** Start of Available data **
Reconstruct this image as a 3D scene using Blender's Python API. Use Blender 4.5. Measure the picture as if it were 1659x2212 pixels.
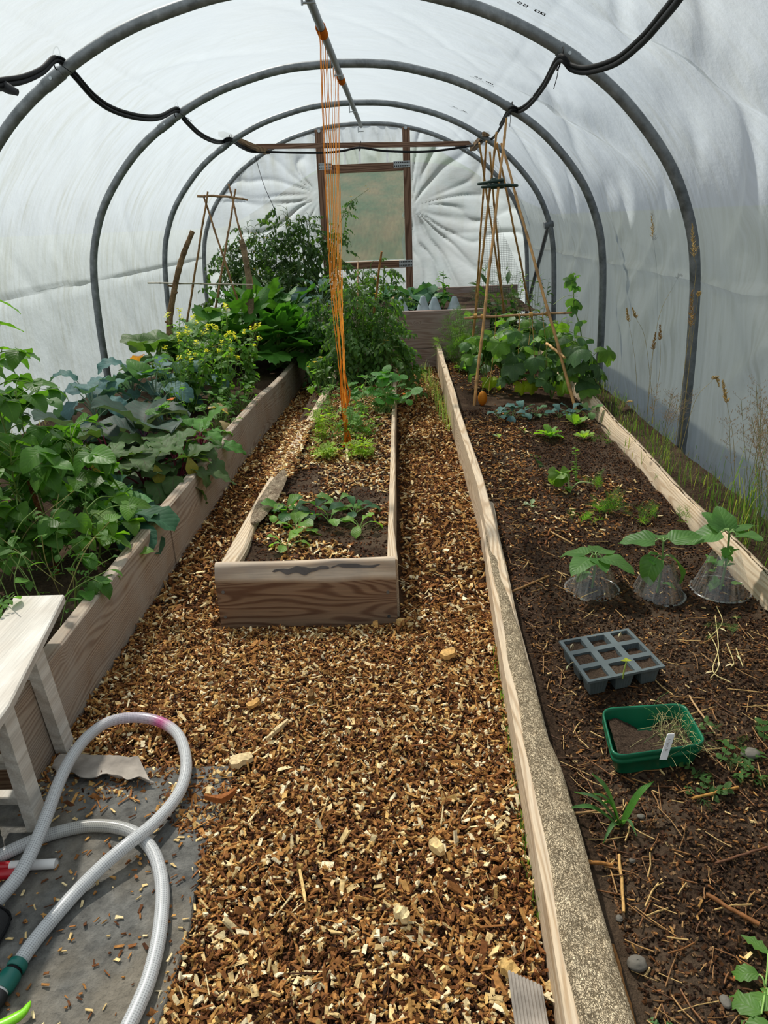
import bpy, math
import numpy as np
from mathutils import Vector
rng = np.random.default_rng(11)
U = rng.uniform
scene = bpy.context.scene
for o in list(bpy.data.objects):
    bpy.data.objects.remove(o)
# ------------------------------------------------------------------ camera
F, CX, CY, H = 1534.0, 829.5, 1106.0, 1.5
ROT = np.array([[0.99913, 0.02998, 0.02904], [0.01535, 0.38294, -0.92364], [-0.03881, 0.92328, 0.38215]])
CAM = np.array([0, 0, H])


def at(u, v, Y):
    """world point on the cross-section plane at distance Y"""
    r = ROT @ np.array([(u - CX) / F, (CY - v) / F, -1.0])
    return CAM + r * (Y / r[1])


def gr(u, v, z=0.0):
    """world point on the level z"""
    r = ROT @ np.array([(u - CX) / F, (CY - v) / F, -1.0])
    return CAM + r * ((z - H) / r[2])


cd = bpy.data.cameras.new('camera')
cam = bpy.data.objects.new('camera', cd)
scene.collection.objects.link(cam)
scene.camera = cam
from mathutils import Matrix
q, _ = np.linalg.qr(ROT)
q = q * np.sign(np.sum(q * ROT, axis=0))
cam.matrix_world = Matrix.Translation((0, 0, H)) @ Matrix([list(r) for r in q]).to_4x4()
cd.sensor_fit = 'VERTICAL'
cd.sensor_height = 36.0
cd.lens = F / 2212.0 * 36.0
cd.clip_start = 0.02
cd.clip_end = 600
# ------------------------------------------------------------------ light
SUN_DIR = Vector((-0.42, 0.62, 1.05)).normalized()
sl = bpy.data.lights.new('sun', 'SUN')
sl.energy = 16.0
sl.angle = 0.035
sl.color = (1.0, 0.94, 0.84)
so = bpy.data.objects.new('sun', sl)
so.rotation_euler = SUN_DIR.to_track_quat('Z', 'Y').to_euler()
so.location = (-4, 8, 12)
scene.collection.objects.link(so)
w = bpy.data.worlds.new('sky')
scene.world = w
w.use_nodes = True
nt = w.node_tree
nt.nodes.clear()
out = nt.nodes.new('ShaderNodeOutputWorld')
bg = nt.nodes.new('ShaderNodeBackground')
bg.inputs['Strength'].default_value = 0.85
tc = nt.nodes.new('ShaderNodeTexCoord')
sep = nt.nodes.new('ShaderNodeSeparateXYZ')
rmp = nt.nodes.new('ShaderNodeValToRGB')
e = rmp.color_ramp.elements
e[0].position = 0.0
e[0].color = (0.86, 0.92, 0.98, 1)
e[1].position = 0.9
e[1].color = (0.50, 0.68, 0.95, 1)
nz = nt.nodes.new('ShaderNodeTexNoise')
nz.inputs['Scale'].default_value = 2.2
nz.inputs['Detail'].default_value = 5
cr = nt.nodes.new('ShaderNodeValToRGB')
cr.color_ramp.elements[0].position = 0.45
cr.color_ramp.elements[1].position = 0.62
mx = nt.nodes.new('ShaderNodeMix')
mx.data_type = 'RGBA'
mx.inputs[7].default_value = (1.0, 1.0, 1.0, 1)
nt.links.new(tc.outputs['Generated'], sep.inputs[0])
nt.links.new(tc.outputs['Generated'], nz.inputs['Vector'])
nt.links.new(sep.outputs['Z'], rmp.inputs['Fac'])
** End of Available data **
Collect from the data above every line that includes "scene".

* Worked answer *
Reconstruct this image as a 3D scene using Blender's Python API. Use Blender 4.5. Measure the picture as if it were 1659x2212 pixels.
scene = bpy.context.scene
scene.collection.objects.link(cam)
scene.camera = cam
scene.collection.objects.link(so)
scene.world = w